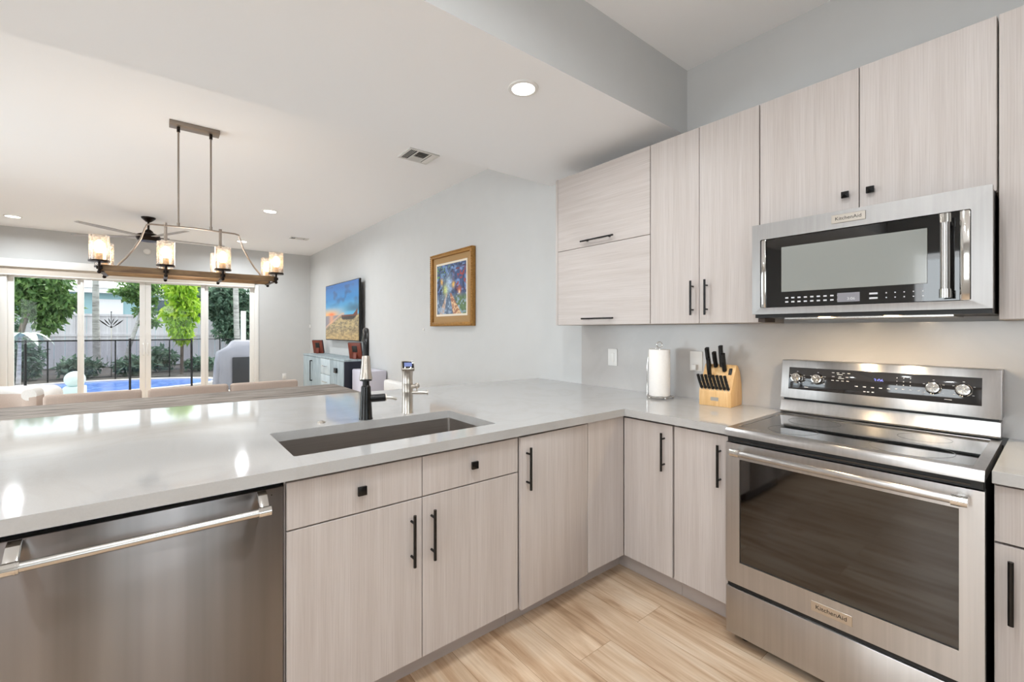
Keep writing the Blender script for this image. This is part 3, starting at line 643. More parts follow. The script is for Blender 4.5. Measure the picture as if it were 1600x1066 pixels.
# backguard
bgx = 2.49
b = B(); b.prism([(bgx + .02, .918), (bgx + .001, .922), (bgx - .004, .93), (bgx + .006, .955), (bgx + .012, .982), (2.585, .982), (2.585, .918)], 'y', RY0 + .004, RY1); b.build('lower_backguard', M['steelv'], rg, sharp=50)
B().box(bgx + .02, 2.58, RY0 + .012, RY1 - .01, .982, .994).build('backguard_gap', M['bplast'], rg)
def tp(u, z): return bgx - .006 + (z - .994) * .16      # the console leans back
def console(z0, z1, y0, y1, d0, d1, bev=.002):
    q = B(); q.prism([(tp(0, z0) - d0, z0), (tp(0, z1) - d0, z1), (tp(0, z1) + d1, z1), (tp(0, z0) + d1, z0)], 'y', y0, y1, bev); return q
cs = console(.994, 1.183, RY0, RY1, 0, .09, .004).build('console', M['steelv'], rg)
kp = console(1.040, 1.148, .200, .874, .0018, .0, .0008).build('control_panel', M['panel'], cs)
for y in (.836, .748, .338, .250):
    c0 = Vector((tp(0, 1.096) - .0018, y, 1.096)); nrm = Vector((-1, 0, .16)).normalized(); ro = nrm.to_track_quat('Z', 'Y').to_matrix()
    kb = B().lathe([(.026, 0), (.026, .003), (.0235, .005), (.0225, .022), (.0205, .026), (.017, .0265), (.0165, .0245), (0, .0245)], c0, 32, ro).build('knob', M['chrome'], kp)
    q = B()
    for k in range(8):
        a = math.pi / 4 * k; u = ro @ Vector((math.cos(a), math.sin(a), 0)); q.tube([c0 + nrm * .0247 + u * .004, c0 + nrm * .0247 + u * .0155], .0011, 6)
    q.build('knob_ribs', M['nickel'], kb)
    q = B()
    for k in (-2.2, -1.1, 0, 1.1, 2.2):
        u = ro @ Vector((math.cos(k + math.pi / 2), math.sin(k + math.pi / 2), 0)); p = c0 + u * .033; q.box(p.x - .0006, p.x + .0004, p.y - .003, p.y + .003, p.z - .001, p.z + .001)
    q.build('dial_marks', M['mark'], kp)
q = B()
def mark(y, z, w, h=.0022): x = tp(0, z) - .0018; q.box(x - .0005, x + .0005, y - w / 2, y + w / 2, z - h / 2, z + h / 2)
for z, ys in ((1.133, (.687, .668, .646, .626)), (1.115, (.686, .659, .632)), (1.097, (.688, .669, .649, .629)), (1.126, (.660,)), (1.108, (.655,))):
    for y in ys: mark(y, z, .010 if z not in (1.126, 1.108) else .022, .0025)
for y in (.596, .566, .537, .509, .481): mark(y, 1.078, .011, .004)
for y in (.565, .552, .535): mark(y, 1.057, .008, .004)
for z in (1.128, 1.113, 1.098):
    for y in (.454, .432, .410): mark(y, z, .003, .003)
for y, w in ((.456, .008), (.432, .010), (.408, .009), (.385, .009)): mark(y, 1.081, w)
mark(.795, 1.054, .016); mark(.294, 1.054, .022)
q.build('printed_marks', M['mark'], kp)
M['dig'] = pm('lit_digits', '6a70c8', .4, emit='8288dc', es=1.0)
x = tp(0, 1.114) - .0022
B().text('3:06', .020, Matrix.Translation((x, .517, 1.110)) @ XN).build('clock_digits', M['dig'], kp, smooth=False)
# oven door
def door_ring(q, x0, x1, oy0, oy1, oz0, oz1, iy0, iy1, iz0, iz1):
    q.box(x0, x1, oy0, oy1, oz0, iz0, .0).box(x0, x1, oy0, oy1, iz1, oz1).box(x0, x1, oy0, iy0, iz0, iz1).box(x0, x1, iy1, oy1, iz0, iz1); return q
b = B(); b.plate_hole([(RY0, .262), (RY1, .262), (RY1, .856), (RY0, .856)], [[(.201, .357), (.853, .357), (.853, .791), (.201, .791)]], 0, .034)
for v in b.bm.verts: v.co = Vector((RX + .034 - v.co.z, v.co.x, v.co.y))
bmesh.ops.recalc_face_normals(b.bm, faces=b.bm.faces)
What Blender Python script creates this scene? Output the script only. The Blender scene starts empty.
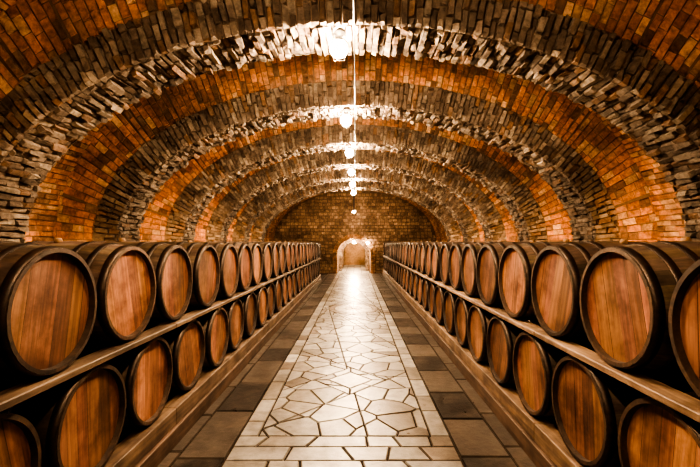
import bpy, math, random
from mathutils import Vector
random.seed(7)
S = bpy.context.scene
COL = S.collection

# ------------------------------------------------------------------ helpers
def rgb(c): return (c[0], c[1], c[2], 1.0)

class MB:
    """mesh builder"""
    def __init__(s): s.v=[]; s.f=[]; s.m=[]; s.c=[]; s.sm=[]
    def face(s, idx, mat=0, col=(1,1,1), smooth=False):
        s.f.append(idx); s.m.append(mat); s.c.append(col); s.sm.append(smooth)
    def poly(s, pts, mat=0, col=(1,1,1), smooth=False):
        b=len(s.v); s.v.extend(pts); s.face(tuple(range(b,b+len(pts))),mat,col,smooth)
    def box(s, x0,x1,y0,y1,z0,z1, mat=0, col=(1,1,1)):
        b=len(s.v)
        s.v += [(x0,y0,z0),(x1,y0,z0),(x1,y1,z0),(x0,y1,z0),(x0,y0,z1),(x1,y0,z1),(x1,y1,z1),(x0,y1,z1)]
        for q in [(3,2,1,0),(4,5,6,7),(0,1,5,4),(1,2,6,5),(2,3,7,6),(3,0,4,7)]:
            s.face(tuple(b+i for i in q),mat,col)
    def tube(s, pts, r, n=8, mat=0, col=(1,1,1)):
        rings=[]
        P=[Vector(p) for p in pts]
        for i,p in enumerate(P):
            t=(P[min(i+1,len(P)-1)]-P[max(i-1,0)]).normalized()
            a=t.cross(Vector((0,0,1)))
            if a.length<0.1: a=t.cross(Vector((0,1,0)))
            a.normalize(); c=t.cross(a)
            b=len(s.v)
            for k in range(n):
                w=2*math.pi*k/n
                s.v.append(tuple(p+a*math.cos(w)*r+c*math.sin(w)*r))
            rings.append(b)
        for i in range(len(rings)-1):
            for k in range(n):
                s.face((rings[i]+k,rings[i]+(k+1)%n,rings[i+1]+(k+1)%n,rings[i+1]+k),mat,col,True)
        s.face(tuple(rings[0]+k for k in range(n))[::-1],mat,col)
        s.face(tuple(rings[-1]+k for k in range(n)),mat,col)
    def lathe_z(s, prof, cx,cy,cz, n=16, mat=0, col=(1,1,1)):
        rings=[]
        for (r,z) in prof:
            b=len(s.v)
            for k in range(n):
                w=2*math.pi*k/n
                s.v.append((cx+r*math.cos(w),cy+r*math.sin(w),cz+z))
            rings.append(b)
        for i in range(len(rings)-1):
            for k in range(n):
                s.face((rings[i]+k,rings[i]+(k+1)%n,rings[i+1]+(k+1)%n,rings[i+1]+k),mat,col,True)
        s.face(tuple(rings[0]+k for k in range(n))[::-1],mat,col)
        s.face(tuple(rings[-1]+k for k in range(n)),mat,col)
    def mesh(s, name, mats):
        me=bpy.data.meshes.new(name)
        me.from_pydata(s.v,[],s.f)
        for m in mats: me.materials.append(m)
        me.polygons.foreach_set('material_index',s.m)
        me.polygons.foreach_set('use_smooth',s.sm)
        a=me.attributes.new('Col','FLOAT_COLOR','FACE')
        flat=[]
        for c in s.c: flat.extend((c[0],c[1],c[2],1.0))
        a.data.foreach_set('color',flat)
        me.update()
        return me
    def obj(s, name, mats, parent=None):
        o=bpy.data.objects.new(name,s.mesh(name,mats)); COL.objects.link(o)
        if parent: o.parent=parent
        return o

def newmat(name):
    m=bpy.data.materials.new(name); m.use_nodes=True
    nt=m.node_tree; bs=nt.nodes['Principled BSDF']
    return m,nt,bs
def N(nt,t,**kw):
    n=nt.nodes.new(t)
    for k,v in kw.items(): setattr(n,k,v)
    return n
def mathn(nt,op,a=None,b=None,c=None):
    n=nt.nodes.new('ShaderNodeMath'); n.operation=op
    for i,x in enumerate((a,b,c)):
        if x is None: continue
        if isinstance(x,(int,float)): n.inputs[i].default_value=x
        else: nt.links.new(x,n.inputs[i])
    return n.outputs[0]
def mixc(nt,fac,a,b,blend='MIX'):
    n=nt.nodes.new('ShaderNodeMix'); n.data_type='RGBA'; n.blend_type=blend
    if isinstance(fac,(int,float)): n.inputs[0].default_value=fac
    else: nt.links.new(fac,n.inputs[0])
    for i,x in ((6,a),(7,b)):
        if isinstance(x,tuple): n.inputs[i].default_value=rgb(x)
        else: nt.links.new(x,n.inputs[i])
    return n.outputs[2]
def ramp(nt,inp,stops):
    n=nt.nodes.new('ShaderNodeValToRGB')
    el=n.color_ramp.elements
    el[0].position=stops[0][0]; el[0].color=rgb(stops[0][1])
    el[1].position=stops[-1][0]; el[1].color=rgb(stops[-1][1])
    for p,c in stops[1:-1]:
        e=el.new(p); e.color=rgb(c)
    nt.links.new(inp,n.inputs[0]); return n.outputs[0]
def noise(nt,vec,scale,detail=4,rough=0.55):
    n=nt.nodes.new('ShaderNodeTexNoise'); n.inputs['Scale'].default_value=scale
    n.inputs['Detail'].default_value=detail; n.inputs['Roughness'].default_value=rough
    nt.links.new(vec,n.inputs['Vector']); return n.outputs[0]
def bump(nt,bs,h,strength,dist=0.01):
    n=nt.nodes.new('ShaderNodeBump'); n.inputs['Strength'].default_value=strength
    n.inputs['Distance'].default_value=dist
    nt.links.new(h,n.inputs['Height']); nt.links.new(n.outputs[0],bs.inputs['Normal'])

def attr_mat(name, lo, hi, nscale, rough, bscale, bstr, bdist=0.01, patch=None, patch2=None, spec=0.3, rough_var=0.0, big=(0.55,1.2)):
    m,nt,bs=newmat(name)
    tc=N(nt,'ShaderNodeTexCoord'); at=N(nt,'ShaderNodeAttribute',attribute_name='Col')
    ob=tc.outputs['Object']
    v=ramp(nt,noise(nt,ob,nscale,5,0.65),[(0.25,(lo,lo,lo)),(0.75,(hi,hi,hi))])
    c=mixc(nt,1.0,at.outputs['Color'],v,'MULTIPLY')
    bg=ramp(nt,noise(nt,ob,0.9,4,0.65),[(0.35,(big[0],big[0]*0.95,big[0]*0.9)),(0.65,(big[1],big[1]*0.98,big[1]*0.96))])
    c=mixc(nt,1.0,c,bg,'MULTIPLY')
    for pt in (patch,patch2):
        if not pt: continue
        pf=ramp(nt,noise(nt,ob,pt[1],6,0.7),[(0.50,(0,0,0)),(0.66,(1,1,1))])
        pf=mathn(nt,'MULTIPLY',pf,pt[2])
        c=mixc(nt,pf,c,pt[0])
    nt.links.new(c,bs.inputs['Base Color'])
    bs.inputs['Roughness'].default_value=rough
    bs.inputs['Specular IOR Level'].default_value=spec
    if rough_var>0:
        r=mathn(nt,'MULTIPLY_ADD',noise(nt,ob,6,5,0.6),rough_var,rough-rough_var*0.5)
        nt.links.new(r,bs.inputs['Roughness'])
    bump(nt,bs,noise(nt,ob,bscale,6,0.7),bstr,bdist)
    return m

M_BRICK=attr_mat('vault_brick',0.35,1.5,14,0.85,40,1.0,0.018,patch=((0.10,0.055,0.035),1.3,0.7),patch2=((0.40,0.28,0.19),5.0,0.35),big=(0.42,1.2))
M_RIB=attr_mat('rib_brick',0.35,1.5,22,0.85,40,1.0,0.018,patch=((0.30,0.25,0.20),3.2,0.3),patch2=((0.045,0.032,0.025),1.3,0.6))
M_MORTAR=attr_mat('mortar',0.6,1.2,8,0.95,60,0.7,0.01)
M_SLAB=attr_mat('floor_slab',0.45,1.3,7,0.34,18,0.5,0.008,patch=((0.13,0.10,0.08),2.3,0.45),spec=0.45,rough_var=0.35,big=(0.65,1.15))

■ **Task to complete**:
Say how many lines above hold the word "script", giving only the count.

■ **Correct answer**:
2